Material ->
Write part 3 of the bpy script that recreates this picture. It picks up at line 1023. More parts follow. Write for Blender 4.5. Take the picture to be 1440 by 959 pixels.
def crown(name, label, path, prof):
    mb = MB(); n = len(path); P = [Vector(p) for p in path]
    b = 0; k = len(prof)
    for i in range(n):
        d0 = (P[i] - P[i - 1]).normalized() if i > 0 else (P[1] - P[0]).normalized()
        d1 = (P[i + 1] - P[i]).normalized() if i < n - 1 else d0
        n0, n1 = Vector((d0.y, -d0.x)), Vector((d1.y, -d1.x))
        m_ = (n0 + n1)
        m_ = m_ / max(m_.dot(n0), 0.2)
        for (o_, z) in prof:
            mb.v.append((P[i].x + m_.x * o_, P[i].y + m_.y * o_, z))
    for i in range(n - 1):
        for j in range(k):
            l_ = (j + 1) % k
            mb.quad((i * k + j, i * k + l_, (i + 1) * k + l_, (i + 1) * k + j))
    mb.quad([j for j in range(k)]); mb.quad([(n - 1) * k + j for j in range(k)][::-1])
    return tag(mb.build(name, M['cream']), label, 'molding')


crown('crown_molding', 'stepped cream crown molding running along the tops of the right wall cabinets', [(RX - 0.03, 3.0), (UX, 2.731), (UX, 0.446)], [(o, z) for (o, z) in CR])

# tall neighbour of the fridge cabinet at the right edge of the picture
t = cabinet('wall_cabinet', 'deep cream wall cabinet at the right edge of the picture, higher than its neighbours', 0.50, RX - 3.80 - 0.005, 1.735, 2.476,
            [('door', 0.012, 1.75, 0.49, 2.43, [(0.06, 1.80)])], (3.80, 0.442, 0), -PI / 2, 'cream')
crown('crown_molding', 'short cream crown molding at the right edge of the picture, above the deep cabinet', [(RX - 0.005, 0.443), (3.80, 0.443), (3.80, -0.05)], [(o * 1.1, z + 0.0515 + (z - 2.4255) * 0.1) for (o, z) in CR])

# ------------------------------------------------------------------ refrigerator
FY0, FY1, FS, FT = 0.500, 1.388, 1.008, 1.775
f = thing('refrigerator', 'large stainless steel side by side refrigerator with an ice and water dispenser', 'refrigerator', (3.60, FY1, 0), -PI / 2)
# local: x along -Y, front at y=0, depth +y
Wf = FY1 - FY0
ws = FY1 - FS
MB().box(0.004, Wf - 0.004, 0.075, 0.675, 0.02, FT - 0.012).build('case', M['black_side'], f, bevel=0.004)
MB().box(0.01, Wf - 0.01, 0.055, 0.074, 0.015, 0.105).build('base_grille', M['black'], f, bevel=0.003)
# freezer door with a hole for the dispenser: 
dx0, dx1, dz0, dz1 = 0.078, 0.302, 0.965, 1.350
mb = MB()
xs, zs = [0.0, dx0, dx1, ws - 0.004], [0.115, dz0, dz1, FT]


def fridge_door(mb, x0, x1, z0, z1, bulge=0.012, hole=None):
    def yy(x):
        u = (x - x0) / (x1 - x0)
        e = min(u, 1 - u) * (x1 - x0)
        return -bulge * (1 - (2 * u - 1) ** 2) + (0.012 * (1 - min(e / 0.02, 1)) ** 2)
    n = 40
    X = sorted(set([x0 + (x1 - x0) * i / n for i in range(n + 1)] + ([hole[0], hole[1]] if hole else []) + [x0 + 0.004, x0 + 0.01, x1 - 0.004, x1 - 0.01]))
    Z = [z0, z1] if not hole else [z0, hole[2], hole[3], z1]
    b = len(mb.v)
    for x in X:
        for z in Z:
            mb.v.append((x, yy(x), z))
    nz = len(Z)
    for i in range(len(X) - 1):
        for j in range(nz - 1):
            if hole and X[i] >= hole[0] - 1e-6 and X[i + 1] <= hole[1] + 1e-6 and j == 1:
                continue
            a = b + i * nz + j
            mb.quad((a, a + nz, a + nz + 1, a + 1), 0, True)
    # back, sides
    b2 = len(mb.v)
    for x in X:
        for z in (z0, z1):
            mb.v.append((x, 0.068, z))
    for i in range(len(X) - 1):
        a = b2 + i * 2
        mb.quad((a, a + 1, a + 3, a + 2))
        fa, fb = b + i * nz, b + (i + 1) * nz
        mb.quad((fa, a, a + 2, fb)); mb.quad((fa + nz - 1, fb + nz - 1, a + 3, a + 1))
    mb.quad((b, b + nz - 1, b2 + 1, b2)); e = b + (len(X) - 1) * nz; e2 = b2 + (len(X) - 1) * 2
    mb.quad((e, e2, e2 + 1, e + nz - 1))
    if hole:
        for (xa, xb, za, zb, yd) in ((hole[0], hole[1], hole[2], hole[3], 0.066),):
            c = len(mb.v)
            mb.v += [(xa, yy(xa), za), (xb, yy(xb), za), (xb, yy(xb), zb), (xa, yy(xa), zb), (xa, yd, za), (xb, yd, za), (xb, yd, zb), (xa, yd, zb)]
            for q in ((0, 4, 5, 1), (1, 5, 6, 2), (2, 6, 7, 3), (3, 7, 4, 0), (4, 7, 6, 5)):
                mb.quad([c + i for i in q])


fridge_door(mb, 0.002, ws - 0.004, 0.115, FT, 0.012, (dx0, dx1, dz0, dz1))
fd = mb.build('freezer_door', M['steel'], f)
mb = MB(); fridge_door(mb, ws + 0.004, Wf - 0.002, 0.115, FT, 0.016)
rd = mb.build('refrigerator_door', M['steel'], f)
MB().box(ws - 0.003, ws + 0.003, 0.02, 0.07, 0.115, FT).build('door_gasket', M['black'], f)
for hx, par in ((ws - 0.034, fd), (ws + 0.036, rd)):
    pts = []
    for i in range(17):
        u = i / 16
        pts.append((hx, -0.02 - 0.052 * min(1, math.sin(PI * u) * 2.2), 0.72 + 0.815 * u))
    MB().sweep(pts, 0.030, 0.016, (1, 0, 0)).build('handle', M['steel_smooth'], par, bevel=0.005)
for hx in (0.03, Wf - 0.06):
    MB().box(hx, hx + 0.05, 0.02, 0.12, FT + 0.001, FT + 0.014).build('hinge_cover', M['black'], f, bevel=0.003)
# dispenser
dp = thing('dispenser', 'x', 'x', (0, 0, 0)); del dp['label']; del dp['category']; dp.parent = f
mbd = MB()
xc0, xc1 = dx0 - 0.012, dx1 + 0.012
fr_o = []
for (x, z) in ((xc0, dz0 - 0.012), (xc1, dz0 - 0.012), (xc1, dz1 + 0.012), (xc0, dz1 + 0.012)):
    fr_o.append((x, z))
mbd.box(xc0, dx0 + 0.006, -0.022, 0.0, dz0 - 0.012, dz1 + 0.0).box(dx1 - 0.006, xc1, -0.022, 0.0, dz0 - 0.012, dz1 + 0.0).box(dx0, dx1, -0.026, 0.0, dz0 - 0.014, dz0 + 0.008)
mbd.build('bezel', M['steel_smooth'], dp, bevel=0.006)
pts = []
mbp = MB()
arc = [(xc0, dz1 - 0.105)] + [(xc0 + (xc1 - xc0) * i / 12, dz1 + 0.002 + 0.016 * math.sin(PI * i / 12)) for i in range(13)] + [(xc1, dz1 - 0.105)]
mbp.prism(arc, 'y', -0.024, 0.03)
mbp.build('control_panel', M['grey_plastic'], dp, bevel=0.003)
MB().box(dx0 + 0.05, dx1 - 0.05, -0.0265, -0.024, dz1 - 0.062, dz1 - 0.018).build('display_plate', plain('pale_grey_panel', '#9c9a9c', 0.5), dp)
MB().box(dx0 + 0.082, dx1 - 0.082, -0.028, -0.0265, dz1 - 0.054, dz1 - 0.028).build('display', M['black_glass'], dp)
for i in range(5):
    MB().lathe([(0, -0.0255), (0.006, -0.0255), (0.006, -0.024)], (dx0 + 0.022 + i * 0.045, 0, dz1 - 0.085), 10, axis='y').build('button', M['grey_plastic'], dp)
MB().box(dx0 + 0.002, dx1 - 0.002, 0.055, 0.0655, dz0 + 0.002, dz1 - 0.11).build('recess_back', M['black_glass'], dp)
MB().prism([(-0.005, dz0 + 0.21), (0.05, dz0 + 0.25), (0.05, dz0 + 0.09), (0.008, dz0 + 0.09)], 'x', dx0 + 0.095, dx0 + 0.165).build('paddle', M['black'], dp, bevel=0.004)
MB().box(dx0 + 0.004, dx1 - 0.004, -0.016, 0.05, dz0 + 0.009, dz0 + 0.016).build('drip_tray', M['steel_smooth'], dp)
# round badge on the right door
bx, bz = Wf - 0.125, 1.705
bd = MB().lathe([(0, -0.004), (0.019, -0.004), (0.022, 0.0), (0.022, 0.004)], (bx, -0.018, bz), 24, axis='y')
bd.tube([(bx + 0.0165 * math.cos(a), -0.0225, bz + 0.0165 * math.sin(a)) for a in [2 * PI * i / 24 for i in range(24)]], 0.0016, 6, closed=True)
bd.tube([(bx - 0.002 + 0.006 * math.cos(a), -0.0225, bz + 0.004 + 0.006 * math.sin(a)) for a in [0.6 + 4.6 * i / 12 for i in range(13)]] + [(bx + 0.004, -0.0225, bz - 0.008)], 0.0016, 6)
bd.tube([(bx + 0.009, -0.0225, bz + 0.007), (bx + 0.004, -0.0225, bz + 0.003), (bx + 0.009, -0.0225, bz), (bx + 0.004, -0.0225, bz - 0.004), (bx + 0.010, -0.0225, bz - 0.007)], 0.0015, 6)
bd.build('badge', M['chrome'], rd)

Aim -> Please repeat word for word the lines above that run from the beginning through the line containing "crown('crown_molding', 'stepped cream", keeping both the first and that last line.

Finished exercise ->
Write part 3 of the bpy script that recreates this picture. It picks up at line 1023. More parts follow. Write for Blender 4.5. Take the picture to be 1440 by 959 pixels.
def crown(name, label, path, prof):
    mb = MB(); n = len(path); P = [Vector(p) for p in path]
    b = 0; k = len(prof)
    for i in range(n):
        d0 = (P[i] - P[i - 1]).normalized() if i > 0 else (P[1] - P[0]).normalized()
        d1 = (P[i + 1] - P[i]).normalized() if i < n - 1 else d0
        n0, n1 = Vector((d0.y, -d0.x)), Vector((d1.y, -d1.x))
        m_ = (n0 + n1)
        m_ = m_ / max(m_.dot(n0), 0.2)
        for (o_, z) in prof:
            mb.v.append((P[i].x + m_.x * o_, P[i].y + m_.y * o_, z))
    for i in range(n - 1):
        for j in range(k):
            l_ = (j + 1) % k
            mb.quad((i * k + j, i * k + l_, (i + 1) * k + l_, (i + 1) * k + j))
    mb.quad([j for j in range(k)]); mb.quad([(n - 1) * k + j for j in range(k)][::-1])
    return tag(mb.build(name, M['cream']), label, 'molding')


crown('crown_molding', 'stepped cream crown molding running along the tops of the right wall cabinets', [(RX - 0.03, 3.0), (UX, 2.731), (UX, 0.446)], [(o, z) for (o, z) in CR])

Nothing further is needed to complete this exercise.